- [THE PROBLEM] Transcribe all of the data exactly. Omit the pictures.

- [SUPPLIED DATA]
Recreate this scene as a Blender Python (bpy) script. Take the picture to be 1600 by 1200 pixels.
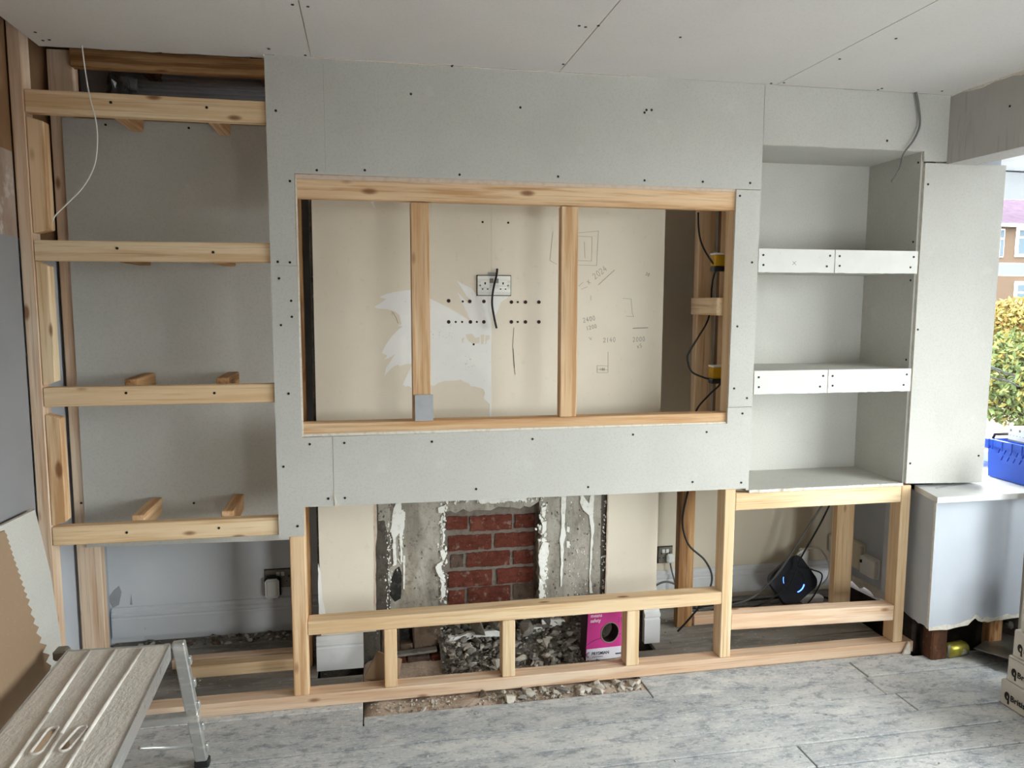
import bpy, bmesh, math, random
from mathutils import Vector, Matrix, noise
import numpy as np

for o in list(bpy.data.objects):
    bpy.data.objects.remove(o)
SC = bpy.context.scene
COL = SC.collection

# ------------------------------------------------------------------ camera
F_PX = 1200.0
YAW, PITCH, ROLL = math.radians(10.767), math.radians(6.23), math.radians(.154)
EYE = Vector((0, -3.0, 1.615))
_fw = Vector((math.sin(YAW) * math.cos(PITCH), math.cos(YAW) * math.cos(PITCH), -math.sin(PITCH)))
_r0 = Vector((math.cos(YAW), -math.sin(YAW), 0))
_u0 = _r0.cross(_fw)
_rt = _r0 * math.cos(ROLL) + _u0 * math.sin(ROLL)
_up = -_r0 * math.sin(ROLL) + _u0 * math.cos(ROLL)
cam = bpy.data.cameras.new('camera')
cam.sensor_width = 36
cam.lens = 36 * F_PX / 1600
cam.clip_start = .05
cam.clip_end = 300
co = bpy.data.objects.new('camera', cam)
COL.objects.link(co)
co.matrix_world = Matrix(((_rt.x, _up.x, -_fw.x, EYE.x), (_rt.y, _up.y, -_fw.y, EYE.y), (_rt.z, _up.z, -_fw.z, EYE.z), (0, 0, 0, 1)))
SC.camera = co

# ------------------------------------------------------------------ sky, light, exposure
SKY = 12.0
EXPOSURE = 1.0
w = bpy.data.worlds.new('overcast_sky')
SC.world = w
w.use_nodes = True
nt = w.node_tree
nt.nodes.clear()
wo = nt.nodes.new('ShaderNodeOutputWorld')
bg = nt.nodes.new('ShaderNodeBackground')
tc = nt.nodes.new('ShaderNodeTexCoord')
sx = nt.nodes.new('ShaderNodeSeparateXYZ')
rp = nt.nodes.new('ShaderNodeValToRGB')
rp.color_ramp.elements[0].position = 0
rp.color_ramp.elements[0].color = (.95, .98, 1.0, 1)
rp.color_ramp.elements[1].position = 1
rp.color_ramp.elements[1].color = (1.0, 1.01, 1.02, 1)
nt.links.new(tc.outputs['Generated'], sx.inputs[0])
nt.links.new(sx.outputs['Z'], rp.inputs[0])
nt.links.new(rp.outputs[0], bg.inputs[0])
bg.inputs[1].default_value = SKY
nt.links.new(bg.outputs[0], wo.inputs[0])
SC.view_settings.view_transform = 'Standard'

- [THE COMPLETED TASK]
Recreate this scene as a Blender Python (bpy) script. Take the picture to be 1600 by 1200 pixels.
import bpy, bmesh, math, random
from mathutils import Vector, Matrix, noise
import numpy as np

for o in list(bpy.data.objects):
    bpy.data.objects.remove(o)
SC = bpy.context.scene
COL = SC.collection

# ------------------------------------------------------------------ camera
F_PX = 1200.0
YAW, PITCH, ROLL = math.radians(10.767), math.radians(6.23), math.radians(.154)
EYE = Vector((0, -3.0, 1.615))
_fw = Vector((math.sin(YAW) * math.cos(PITCH), math.cos(YAW) * math.cos(PITCH), -math.sin(PITCH)))
_r0 = Vector((math.cos(YAW), -math.sin(YAW), 0))
_u0 = _r0.cross(_fw)
_rt = _r0 * math.cos(ROLL) + _u0 * math.sin(ROLL)
_up = -_r0 * math.sin(ROLL) + _u0 * math.cos(ROLL)
cam = bpy.data.cameras.new('camera')
cam.sensor_width = 36
cam.lens = 36 * F_PX / 1600
cam.clip_start = .05
cam.clip_end = 300
co = bpy.data.objects.new('camera', cam)
COL.objects.link(co)
co.matrix_world = Matrix(((_rt.x, _up.x, -_fw.x, EYE.x), (_rt.y, _up.y, -_fw.y, EYE.y), (_rt.z, _up.z, -_fw.z, EYE.z), (0, 0, 0, 1)))
SC.camera = co

# ------------------------------------------------------------------ sky, light, exposure
SKY = 12.0
EXPOSURE = 1.0
w = bpy.data.worlds.new('overcast_sky')
SC.world = w
w.use_nodes = True
nt = w.node_tree
nt.nodes.clear()
wo = nt.nodes.new('ShaderNodeOutputWorld')
bg = nt.nodes.new('ShaderNodeBackground')
tc = nt.nodes.new('ShaderNodeTexCoord')
sx = nt.nodes.new('ShaderNodeSeparateXYZ')
rp = nt.nodes.new('ShaderNodeValToRGB')
rp.color_ramp.elements[0].position = 0
rp.color_ramp.elements[0].color = (.95, .98, 1.0, 1)
rp.color_ramp.elements[1].position = 1
rp.color_ramp.elements[1].color = (1.0, 1.01, 1.02, 1)
nt.links.new(tc.outputs['Generated'], sx.inputs[0])
nt.links.new(sx.outputs['Z'], rp.inputs[0])
nt.links.new(rp.outputs[0], bg.inputs[0])
bg.inputs[1].default_value = SKY
nt.links.new(bg.outputs[0], wo.inputs[0])
SC.view_settings.view_transform = 'Standard'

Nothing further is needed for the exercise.